Even Zimroth's portrayal of her own consent falters sometimes. F at one point punishes her for taking up smoking by ritualistically and deliberately striking her three times with a cane. Fair enough, argues Zimroth. "Daring begets pain; that was the deal. It was worth it." She relished that the ordeal was "private and forbidden, more secret and taboo than my childish attempt to smoke." But when F unexpectedly and ferociously strikes her a fourth time on her way out the door she feels betrayed. "THAT was not part of the bargain, not part of the deal, not part of the reciprocity of elegance and pain we had so perfectly enacted.
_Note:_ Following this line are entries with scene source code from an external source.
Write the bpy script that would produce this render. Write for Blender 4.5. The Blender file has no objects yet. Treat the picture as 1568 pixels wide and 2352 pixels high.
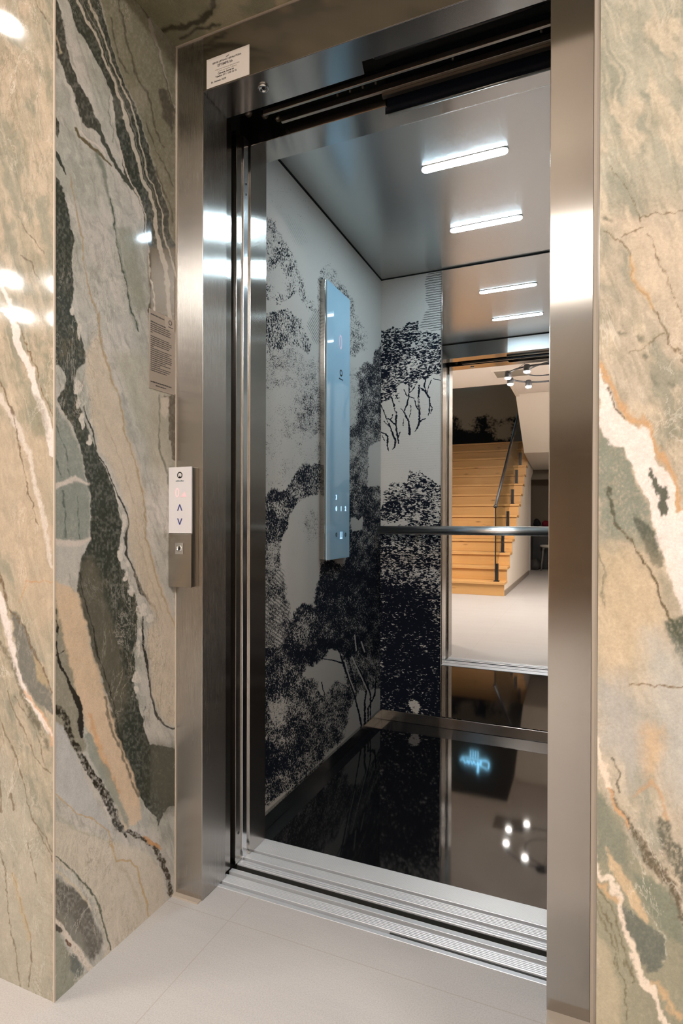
import bpy, math, random
import numpy as np
from mathutils import Vector, Matrix

random.seed(7)
SC = bpy.context.scene
COL = SC.collection
PI = math.pi

# ------------------------------------------------------------------ camera
FPX, CYP, H = 1323.106, 1201.405, 0.97
YAW, PITCH, ROLL = math.radians(23.1068), math.radians(-0.2641), math.radians(0.152)
def basis():
    f = np.array([-math.sin(YAW)*math.cos(PITCH), math.cos(YAW)*math.cos(PITCH), math.sin(PITCH)])
    r = np.array([math.cos(YAW), math.sin(YAW), 0.0]); u = np.cross(r, f)
    c, s = math.cos(ROLL), math.sin(ROLL)
    return c*r+s*u, -s*r+c*u, f
RT, UP, FW = basis()
cam_d = bpy.data.cameras.new('camera'); cam = bpy.data.objects.new('camera', cam_d); COL.objects.link(cam)
M = Matrix.Identity(4)
for i in range(3):
    M[i][0], M[i][1], M[i][2] = RT[i], UP[i], -FW[i]
M[2][3] = H
cam.matrix_world = M
cam_d.sensor_fit = 'HORIZONTAL'; cam_d.sensor_width = 36.0
cam_d.lens = FPX/1568*36; cam_d.shift_y = (CYP-1176)/1568
cam_d.clip_start = 0.02; cam_d.clip_end = 100
SC.camera = cam

def to_tex(X, Y, Z):
    """wall point -> the coordinates in which the stone and print patterns were traced"""
    q0, q1, q2 = X, Y, Z-H
    d = q0*FW[0]+q1*FW[1]+q2*FW[2]
    return 784+FPX*(q0*RT[0]+q1*RT[1]+q2*RT[2])/d, CYP-FPX*(q0*UP[0]+q1*UP[1]+q2*UP[2])/d

# ------------------------------------------------------------------ materials
def lin(c):
    c = c/255.0
    return c/12.92 if c <= 0.04045 else ((c+0.055)/1.055)**2.4
def rgb(r, g, b, k=1.0): return (min(1, lin(r)*k), min(1, lin(g)*k), min(1, lin(b)*k), 1.0)

class NT:
    def __init__(s, name):
        s.m = bpy.data.materials.new(name); s.m.use_nodes = True
        s.t = s.m.node_tree; s.N = s.t.nodes; s.L = s.t.links
        s.b = s.N.get('Principled BSDF'); s.out = s.N.get('Material Output')
    def n(s, t, **kw):
        x = s.N.new(t)
        for k, v in kw.items():
            if k in x.inputs.keys() if isinstance(k, str) else False: x.inputs[k].default_value = v
            else: setattr(x, k, v)
        return x
    def l(s, a, b): s.L.new(a, b)
    def math(s, op, a, b=None, c=None, clamp=False):
        x = s.N.new('ShaderNodeMath'); x.operation = op; x.use_clamp = clamp
        for i, v in enumerate((a, b, c)):
            if v is None: continue
            if isinstance(v, (int, float)): x.inputs[i].default_value = v
            else: s.L.new(v, x.inputs[i])
        return x.outputs[0]
    def mix(s, f, a, b, blend='MIX'):
        x = s.N.new('ShaderNodeMix'); x.data_type = 'RGBA'; x.blend_type = blend
        for idx, v in ((0, f), (6, a), (7, b)):
            if isinstance(v, (int, float)): x.inputs[idx].default_value = v
            elif isinstance(v, tuple): x.inputs[idx].default_value = v
            else: s.L.new(v, x.inputs[idx])
        return x.outputs[2]
    def noise(s, scale, detail=2, rough=0.5, vec=None, dist=0.0):
        x = s.N.new('ShaderNodeTexNoise'); x.inputs['Scale'].default_value = scale
        x.inputs['Detail'].default_value = detail; x.inputs['Roughness'].default_value = rough
        x.inputs['Distortion'].default_value = dist
        if vec is not None: s.L.new(vec, x.inputs['Vector'])
        return x.outputs['Fac']
    def coord(s, scale=(1, 1, 1), rot=(0, 0, 0), loc=(0, 0, 0)):
        tc = s.N.new('ShaderNodeTexCoord'); mp = s.N.new('ShaderNodeMapping')
        mp.inputs['Scale'].default_value = scale; mp.inputs['Rotation'].default_value = rot; mp.inputs['Location'].default_value = loc
        s.L.new(tc.outputs['Object'], mp.inputs['Vector']); return mp.outputs[0]
    def bump(s, h, strength=0.2, dist=0.001):
        x = s.N.new('ShaderNodeBump'); x.inputs['Strength'].default_value = strength; x.inputs['Distance'].default_value = dist
        s.L.new(h, x.inputs['Height']); s.L.new(x.outputs[0], s.b.inputs['Normal'])
    def set(s, **kw):
        for k, v in kw.items(): s.b.inputs[k.replace('_', ' ')].default_value = v
        return s

def plain(name, col, rough=0.5, metal=0.0, **kw):
    t = NT(name); t.set(Base_Color=col, Roughness=rough, Metallic=metal)
    v = t.noise(60, 3); t.l(t.math('MULTIPLY_ADD', v, 0.12, rough-0.06, clamp=True), t.b.inputs['Roughness'])
    return t.m

def brushed(name, col, rough=0.26, aniso=0.85, grain='z', var=0.10, rv=0.05):
    """stainless steel with a fine directional grain"""
    t = NT(name); t.set(Metallic=1.0)
    sc = {'z': (1500, 1500, 9), 'x': (9, 1500, 1500), 'y': (1500, 9, 1500)}[grain]
    n1 = t.noise(1.0, 3, 0.6, t.coord(sc)); n2 = t.noise(2.2, 2, 0.5, t.coord())
    t.l(t.mix(n1, tuple(c*(1-var) for c in col[:3])+(1,), tuple(min(1, c*(1+var)) for c in col[:3])+(1,)), t.b.inputs['Base Color'])
    r = t.math('ADD', t.math('MULTIPLY_ADD', n1, rv, rough-rv/2), t.math('MULTIPLY_ADD', n2, rv, -rv/2))
    t.l(r, t.b.inputs['Roughness'])
    t.b.inputs['Anisotropic'].default_value = aniso; t.b.inputs['Anisotropic Rotation'].default_value = 0.25
    cv = t.N.new('ShaderNodeCombineXYZ')
    d = {'z': (0, 0, 1), 'x': (1, 0, 0), 'y': (0, 1, 0)}[grain]
    for i in range(3): cv.inputs[i].default_value = d[i]
    t.l(cv.outputs[0], t.b.inputs['Tangent'])
    return t.m

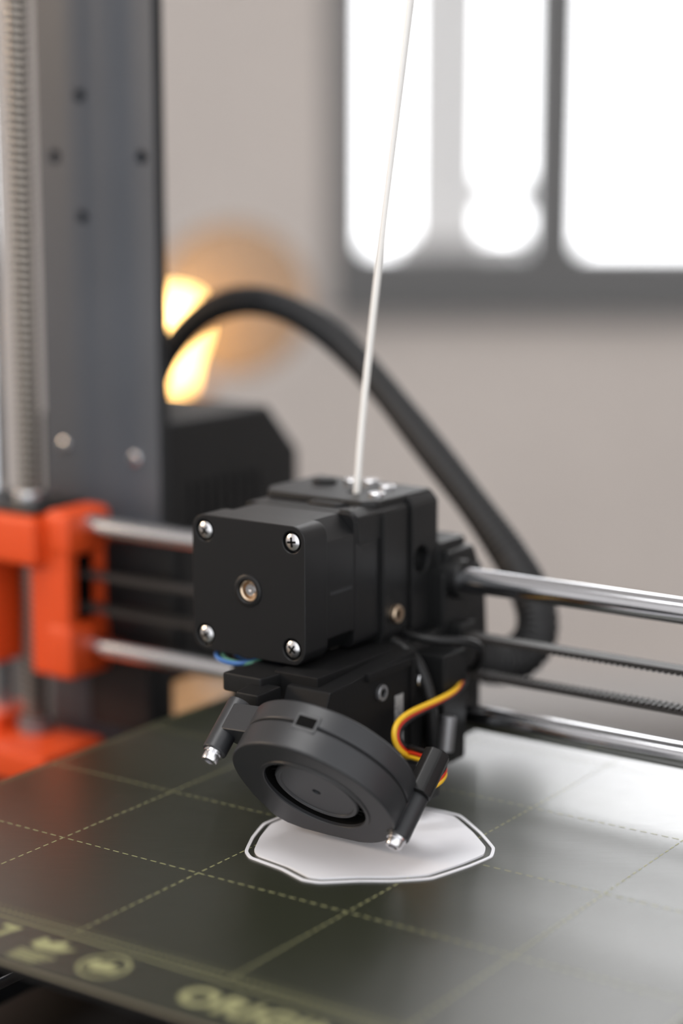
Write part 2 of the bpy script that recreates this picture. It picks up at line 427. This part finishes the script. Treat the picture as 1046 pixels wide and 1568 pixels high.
# ================================================================== EXTRUDER BODY
G = 'extruder_body'
prism(G, 'main_block', [(-75, 44), (-29.2, 44), (-29.2, 87), (-31, 88.5), (-69, 88.5), (-75, 83)], M_blk2, w=(3, 18), bevel=.5,
      cut=[raw_cyl('c', (-46, 12, 82), (-46, 12, 100), 2.2, M_void, 24)])
prism(G, 'idler_block', [(-76, 46), (-28, 46), (-28, 87), (-30.5, 90), (-70, 90), (-76, 84)], M_blk2, w=(18.6, 34), bevel=.8,
      cut=[raw_cyl('c', (-32, 24, 69), (-20, 24, 69), 4.2, M_void, 28)])
prism(G, 'top_plate', [(-70, -1), (-34, -1), (-31, 3), (-30, 33), (-74, 33), (-75, 6)], M_blk2, ex=(1, 0, 0), ey=(0, 1, 0), ez=(0, 0, 1), w=(87.5, 90.6), bevel=1.0,
      cut=[raw_cyl('c', (-46, 12, 82), (-46, 12, 100), 2.0, M_void, 24)])
prism(G, 'filament_guide', [(-52, -5), (-41, -5), (-38, 2), (-38, 6), (-53, 6)], M_blk2, ex=(1, 0, 0), ey=(0, 1, 0), ez=(0, 0, 1), w=(86, 89.8), bevel=1.0)
prism(G, 'motor_clip', [(-34, 83.5), (-29.6, 79), (-29.6, 87.5), (-33, 89.4), (-37, 89.4)], M_blk2, w=(-10, 4), bevel=.6)
for x, y in ((-40, 22), (-36, 10), (-56, 26), (-50, 28)):
    screw(G, 'top_screw', (x, y, 90.4), (0, 0, 1), 2.6, 1.4, kind='hex')
cyl(G, 'tension_spring_cap', (-64, 22, 90), (-64, 22, 92), 4, M_blk, bevel=.4)
screw(G, 'side_screw', (-28.6, 9.5, 54), (1, 0, 0), 2.9, 1.6, M_brass, kind='hex')
box(G, 'side_panel_seam', (-29.4, -28.6), (3.2, 14), (48, 86), M_blk2, .3)
box(G, 'carriage', (-76, -23), (30, 54), (6, 64), M_blk2, 1.5)
box(G, 'carriage_upper', (-70, -27), (33, 50), (62, 73), M_blk2, 1.5)
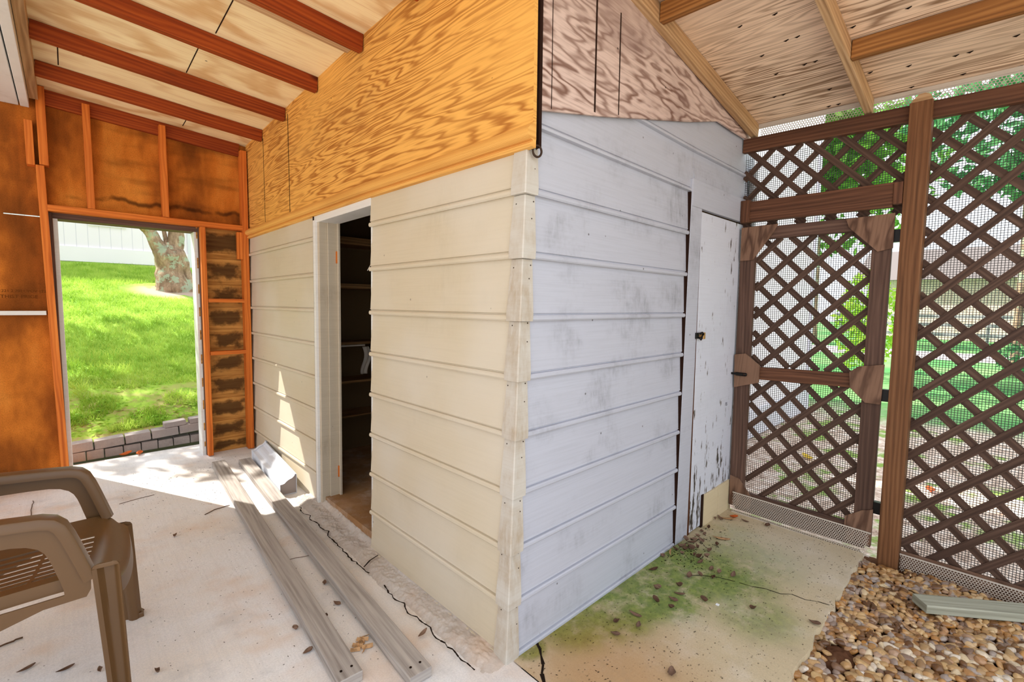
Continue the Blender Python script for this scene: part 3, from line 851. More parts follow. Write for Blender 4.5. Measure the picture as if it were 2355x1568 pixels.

It was entirely unfair, uncalled for and very, very painful."
In this one moment in the book, Zimroth acknowledges the blurry line between collusion and abuse, and her lack of power to negotiate that line. But without such power to negotiate, does a line separating collusion from abuse ever exist?
In the end, like a lover who mourns a lost relationship, Zimroth exults that she would "live her connection to F all over again," and does not see her memoir as an attempt to "save some other little girl from a sadistic ballet master." Unable to envision an alternative value system, she concludes from her experience that "perhaps the rigor and discipline, the self-mortification and rhapsodic ambition that I experienced are exactly what a girl needs to become a 'great dancer,' Perhaps F was right all along, and it was I who failed in my vocation and not F who betrayed me." But she sells herself short. Rigor and discipline are possible without abuse and powerlessness, ambition is possible without self-mortification. There are other ways to love.
For most of us, the "femininity" that ballet exalts is hardly a model for anything, let alone our sex lives. Despite Zimroth's commendable message that it's OK for women to wear tutus or leather onstage (and in bed), we'd be wise to also think hard about the conditions and rules under which we choose these costumes (or, for that matter, choose them for our children). One thing is certain, after reading Zimroth's memoir, watching the "Nutcracker" will never be the same.